Художнику нужна заинтересованная среда, понимающий круг, и все мы существовали в нашем кругу, чему-то учась друг у друга. Дружа, ссорясь, расставаясь. А в те времена, собираясь в мастерской с длинным столом, заставленным красками, кистями, бумагами, круг был самым дружеским. С Валентиной Егоровой Леня познакомился на том же стадионе «Труд», а вскоре она стала Абузаровой, у них родились дети, ставшие заветными отцовскими моделями.

Леонард мне помнится то неожиданно чувствительным, то озабоченно грустным. Я не был свидетелем его последних трудных и горьких лет. Его не стало в октябре. Когда-то он подарил мне совсем небольшой гуашевый этюд. Две октябрьских берёзки в сквозной желтизне ещё не облетевших листьев над выгоревшим всхолмьем в густой синеве. Сейчас этот скупой мотив говорит куда больше, чем тогда. Может быть, в нём отголосок стихов о ветке голой и безглагольной, о том, как трудно «жить с душой ранимой, и не иметь внутри глагола, и объясняться пантомимой».

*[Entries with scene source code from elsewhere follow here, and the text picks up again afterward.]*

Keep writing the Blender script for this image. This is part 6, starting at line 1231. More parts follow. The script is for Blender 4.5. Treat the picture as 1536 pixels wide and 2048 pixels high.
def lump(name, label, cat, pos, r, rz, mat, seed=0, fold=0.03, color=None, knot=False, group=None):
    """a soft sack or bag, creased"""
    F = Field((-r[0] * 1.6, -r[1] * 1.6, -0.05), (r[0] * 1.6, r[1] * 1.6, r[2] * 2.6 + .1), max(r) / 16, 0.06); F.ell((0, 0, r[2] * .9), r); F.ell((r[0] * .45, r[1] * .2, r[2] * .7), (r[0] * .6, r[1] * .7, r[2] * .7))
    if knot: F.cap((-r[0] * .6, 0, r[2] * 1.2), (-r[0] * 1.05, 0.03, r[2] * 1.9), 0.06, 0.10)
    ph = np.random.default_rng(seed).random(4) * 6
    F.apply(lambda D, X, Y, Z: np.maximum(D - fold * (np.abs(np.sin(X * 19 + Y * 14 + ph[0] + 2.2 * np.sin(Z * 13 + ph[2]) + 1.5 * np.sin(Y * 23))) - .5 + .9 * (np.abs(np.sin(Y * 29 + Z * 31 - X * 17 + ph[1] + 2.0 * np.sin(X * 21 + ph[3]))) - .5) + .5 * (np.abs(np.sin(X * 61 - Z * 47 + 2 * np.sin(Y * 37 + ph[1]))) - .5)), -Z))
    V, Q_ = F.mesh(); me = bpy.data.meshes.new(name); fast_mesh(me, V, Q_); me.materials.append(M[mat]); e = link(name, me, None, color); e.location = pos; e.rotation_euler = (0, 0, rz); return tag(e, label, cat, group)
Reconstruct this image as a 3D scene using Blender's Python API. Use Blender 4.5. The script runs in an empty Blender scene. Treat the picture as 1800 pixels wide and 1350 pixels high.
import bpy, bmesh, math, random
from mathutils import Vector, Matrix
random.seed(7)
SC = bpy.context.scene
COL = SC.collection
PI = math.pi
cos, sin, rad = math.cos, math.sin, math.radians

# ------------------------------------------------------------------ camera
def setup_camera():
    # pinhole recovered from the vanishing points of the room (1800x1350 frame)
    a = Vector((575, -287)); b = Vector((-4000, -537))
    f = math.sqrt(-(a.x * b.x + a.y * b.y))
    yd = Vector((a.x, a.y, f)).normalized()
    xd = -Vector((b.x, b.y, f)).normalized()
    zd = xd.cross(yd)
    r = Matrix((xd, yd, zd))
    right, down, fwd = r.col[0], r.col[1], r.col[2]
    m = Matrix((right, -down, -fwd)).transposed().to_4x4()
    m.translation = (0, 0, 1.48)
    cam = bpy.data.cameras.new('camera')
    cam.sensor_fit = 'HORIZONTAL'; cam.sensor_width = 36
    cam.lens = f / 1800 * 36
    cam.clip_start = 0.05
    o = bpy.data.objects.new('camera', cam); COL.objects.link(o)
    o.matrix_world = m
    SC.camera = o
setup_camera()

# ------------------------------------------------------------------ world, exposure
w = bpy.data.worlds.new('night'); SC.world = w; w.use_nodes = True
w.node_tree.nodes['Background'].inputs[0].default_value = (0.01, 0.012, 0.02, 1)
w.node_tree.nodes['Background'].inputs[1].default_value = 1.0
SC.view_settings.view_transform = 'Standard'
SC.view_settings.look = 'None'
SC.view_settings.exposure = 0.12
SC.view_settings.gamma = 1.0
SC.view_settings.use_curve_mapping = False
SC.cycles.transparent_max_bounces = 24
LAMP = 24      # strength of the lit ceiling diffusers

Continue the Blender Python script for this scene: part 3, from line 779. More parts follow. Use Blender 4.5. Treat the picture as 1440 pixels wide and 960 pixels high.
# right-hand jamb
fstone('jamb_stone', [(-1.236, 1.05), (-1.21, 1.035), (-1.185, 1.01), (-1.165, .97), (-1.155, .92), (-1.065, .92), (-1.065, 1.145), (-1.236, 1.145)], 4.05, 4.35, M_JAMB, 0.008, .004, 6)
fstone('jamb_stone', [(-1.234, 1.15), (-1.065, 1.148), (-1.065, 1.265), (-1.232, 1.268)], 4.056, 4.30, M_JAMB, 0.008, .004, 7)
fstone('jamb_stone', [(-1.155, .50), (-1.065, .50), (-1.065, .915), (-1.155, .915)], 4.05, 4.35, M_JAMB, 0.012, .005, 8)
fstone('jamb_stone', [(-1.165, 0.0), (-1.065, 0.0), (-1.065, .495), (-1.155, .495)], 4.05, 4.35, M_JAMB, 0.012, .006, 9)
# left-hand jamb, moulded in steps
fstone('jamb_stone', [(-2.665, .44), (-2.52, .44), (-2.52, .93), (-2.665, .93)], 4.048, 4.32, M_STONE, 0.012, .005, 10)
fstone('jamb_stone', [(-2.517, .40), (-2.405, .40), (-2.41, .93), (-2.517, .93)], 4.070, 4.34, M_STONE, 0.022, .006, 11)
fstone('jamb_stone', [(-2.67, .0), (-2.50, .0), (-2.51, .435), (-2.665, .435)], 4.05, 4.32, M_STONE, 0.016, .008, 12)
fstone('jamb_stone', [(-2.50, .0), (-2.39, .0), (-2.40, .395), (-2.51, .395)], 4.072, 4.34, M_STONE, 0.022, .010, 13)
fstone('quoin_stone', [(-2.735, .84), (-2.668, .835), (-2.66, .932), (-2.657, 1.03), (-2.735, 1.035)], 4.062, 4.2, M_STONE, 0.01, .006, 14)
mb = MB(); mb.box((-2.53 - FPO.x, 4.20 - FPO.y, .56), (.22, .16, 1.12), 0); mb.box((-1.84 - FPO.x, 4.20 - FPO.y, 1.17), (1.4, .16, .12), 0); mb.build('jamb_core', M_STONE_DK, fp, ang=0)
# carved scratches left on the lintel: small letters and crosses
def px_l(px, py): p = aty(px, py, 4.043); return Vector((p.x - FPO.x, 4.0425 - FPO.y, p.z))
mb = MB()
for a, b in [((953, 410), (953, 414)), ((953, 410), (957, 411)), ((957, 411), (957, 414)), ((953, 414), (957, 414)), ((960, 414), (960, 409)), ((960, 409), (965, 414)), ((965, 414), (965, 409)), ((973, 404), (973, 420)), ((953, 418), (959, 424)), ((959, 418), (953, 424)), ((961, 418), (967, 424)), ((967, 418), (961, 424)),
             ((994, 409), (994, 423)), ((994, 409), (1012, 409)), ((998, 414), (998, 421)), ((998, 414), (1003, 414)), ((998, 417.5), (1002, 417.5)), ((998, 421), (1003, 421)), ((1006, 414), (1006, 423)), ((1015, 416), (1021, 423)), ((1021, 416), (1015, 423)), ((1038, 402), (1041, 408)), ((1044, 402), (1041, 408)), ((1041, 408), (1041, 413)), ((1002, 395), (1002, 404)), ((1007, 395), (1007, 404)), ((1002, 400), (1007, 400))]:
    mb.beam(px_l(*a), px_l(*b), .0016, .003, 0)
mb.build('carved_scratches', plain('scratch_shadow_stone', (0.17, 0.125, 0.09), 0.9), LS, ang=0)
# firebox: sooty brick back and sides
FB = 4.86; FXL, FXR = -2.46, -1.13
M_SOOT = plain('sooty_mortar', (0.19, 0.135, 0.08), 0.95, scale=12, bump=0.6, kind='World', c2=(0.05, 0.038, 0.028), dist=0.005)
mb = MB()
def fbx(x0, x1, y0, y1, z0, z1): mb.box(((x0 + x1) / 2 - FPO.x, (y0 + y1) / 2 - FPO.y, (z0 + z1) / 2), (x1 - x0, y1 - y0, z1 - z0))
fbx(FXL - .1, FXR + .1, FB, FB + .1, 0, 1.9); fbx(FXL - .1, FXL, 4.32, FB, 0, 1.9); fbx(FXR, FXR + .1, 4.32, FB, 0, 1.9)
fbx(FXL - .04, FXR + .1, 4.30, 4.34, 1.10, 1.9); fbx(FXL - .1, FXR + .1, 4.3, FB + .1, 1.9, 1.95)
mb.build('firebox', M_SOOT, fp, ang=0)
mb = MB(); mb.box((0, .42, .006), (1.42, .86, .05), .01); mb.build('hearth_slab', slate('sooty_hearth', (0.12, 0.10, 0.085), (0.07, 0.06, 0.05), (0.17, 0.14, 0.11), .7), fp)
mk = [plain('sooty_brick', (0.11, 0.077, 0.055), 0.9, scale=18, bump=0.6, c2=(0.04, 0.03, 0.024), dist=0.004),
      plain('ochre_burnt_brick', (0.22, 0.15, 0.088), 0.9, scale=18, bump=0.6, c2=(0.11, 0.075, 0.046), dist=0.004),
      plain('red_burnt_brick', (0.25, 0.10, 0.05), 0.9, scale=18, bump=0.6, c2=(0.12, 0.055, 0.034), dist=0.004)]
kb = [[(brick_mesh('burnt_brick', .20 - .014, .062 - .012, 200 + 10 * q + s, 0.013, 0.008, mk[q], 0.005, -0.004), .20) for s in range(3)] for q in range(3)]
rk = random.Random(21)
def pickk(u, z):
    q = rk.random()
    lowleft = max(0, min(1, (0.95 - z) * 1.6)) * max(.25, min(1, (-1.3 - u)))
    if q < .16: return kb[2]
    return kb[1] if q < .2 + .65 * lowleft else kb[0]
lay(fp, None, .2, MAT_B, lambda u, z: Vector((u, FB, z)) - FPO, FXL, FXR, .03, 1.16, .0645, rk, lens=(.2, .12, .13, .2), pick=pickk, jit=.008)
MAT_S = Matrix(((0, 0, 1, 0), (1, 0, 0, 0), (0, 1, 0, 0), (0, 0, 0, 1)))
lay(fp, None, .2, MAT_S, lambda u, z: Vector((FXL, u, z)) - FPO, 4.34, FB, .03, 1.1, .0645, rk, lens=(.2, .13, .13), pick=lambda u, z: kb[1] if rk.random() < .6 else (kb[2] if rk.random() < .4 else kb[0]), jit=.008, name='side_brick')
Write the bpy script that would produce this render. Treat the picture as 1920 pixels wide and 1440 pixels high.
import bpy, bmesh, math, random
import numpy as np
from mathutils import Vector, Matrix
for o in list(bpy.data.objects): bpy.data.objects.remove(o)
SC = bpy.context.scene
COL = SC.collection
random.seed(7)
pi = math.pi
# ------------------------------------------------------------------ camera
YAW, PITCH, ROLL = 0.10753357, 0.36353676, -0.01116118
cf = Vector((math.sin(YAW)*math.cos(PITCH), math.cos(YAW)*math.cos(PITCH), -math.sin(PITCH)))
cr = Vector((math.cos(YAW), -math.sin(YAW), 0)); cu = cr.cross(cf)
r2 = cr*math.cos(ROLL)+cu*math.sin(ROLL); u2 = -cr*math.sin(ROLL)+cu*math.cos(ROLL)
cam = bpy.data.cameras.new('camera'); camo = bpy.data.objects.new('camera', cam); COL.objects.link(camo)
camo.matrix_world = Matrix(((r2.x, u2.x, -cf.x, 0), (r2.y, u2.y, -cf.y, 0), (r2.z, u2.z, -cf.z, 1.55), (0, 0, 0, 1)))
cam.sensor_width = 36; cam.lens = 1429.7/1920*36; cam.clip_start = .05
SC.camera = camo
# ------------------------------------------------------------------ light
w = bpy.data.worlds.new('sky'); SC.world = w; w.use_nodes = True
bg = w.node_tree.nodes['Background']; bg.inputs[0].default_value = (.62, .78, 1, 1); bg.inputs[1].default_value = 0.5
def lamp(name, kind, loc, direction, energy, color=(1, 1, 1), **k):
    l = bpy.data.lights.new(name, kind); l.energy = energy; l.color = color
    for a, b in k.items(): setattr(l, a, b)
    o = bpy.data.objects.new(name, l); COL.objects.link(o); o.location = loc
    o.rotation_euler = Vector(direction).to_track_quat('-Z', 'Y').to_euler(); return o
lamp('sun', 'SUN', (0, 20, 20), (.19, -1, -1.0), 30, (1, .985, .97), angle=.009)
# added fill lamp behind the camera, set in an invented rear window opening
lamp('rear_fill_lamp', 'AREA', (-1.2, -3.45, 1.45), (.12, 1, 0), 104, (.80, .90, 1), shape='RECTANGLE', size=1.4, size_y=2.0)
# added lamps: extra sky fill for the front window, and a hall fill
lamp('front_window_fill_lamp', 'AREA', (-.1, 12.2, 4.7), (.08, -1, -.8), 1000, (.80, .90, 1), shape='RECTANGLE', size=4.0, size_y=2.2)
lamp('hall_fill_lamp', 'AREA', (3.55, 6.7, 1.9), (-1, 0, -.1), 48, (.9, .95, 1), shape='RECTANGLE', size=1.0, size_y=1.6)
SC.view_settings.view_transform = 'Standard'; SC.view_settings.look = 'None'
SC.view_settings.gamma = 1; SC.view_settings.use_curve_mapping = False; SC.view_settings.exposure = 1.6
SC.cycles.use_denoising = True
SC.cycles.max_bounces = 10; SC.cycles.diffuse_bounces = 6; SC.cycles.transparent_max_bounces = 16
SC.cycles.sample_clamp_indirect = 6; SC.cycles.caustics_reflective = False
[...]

Леонард прожил тридцать восемь лет. Не помню, чтобы о ком-то говорил плохо или осуждающе, он восхищался многими. И стадионовским плотником Пашей, и бульдозеристом Мидхатом, и ставшим академиком живописи Серёжей Красновым, и нашим погибшим другом Евгением Куликовым, над могилой которого не сдерживал слёз.

Леонард Абузаров был поэт и сказочник. В каждой его картине заключено лирическое стихотворение.

Так бывает: после смерти художника нам понятней, что им не досказано, что он успел, а что нет.

Последний раз мы виделись накоротке. Абузаров появился с друзьями-художниками проездом из Ленинграда поздно вечером. Переночевали они в пустой комнатушке рядом с колченогим письменным столом, втроём улегшись на полу. Тогда я только-только поселился в толстопальцевской избёнке. А утром ночлежники заторопились на поезд.

Леонард казался торопящимся действовать, жить. Но не суетливым, сосредоточенным. Хотя и не таким самоуглублённым, как на автопортрете. В его холстах нет ничего, что заставляет думать о сиюминутном. На них глядящие его глазами дети, светящиеся воды и облака. Караидель и Белая. В изображенном им добром, распахнутом мире он и поспешил остаться вместе с теми, кто его помнит.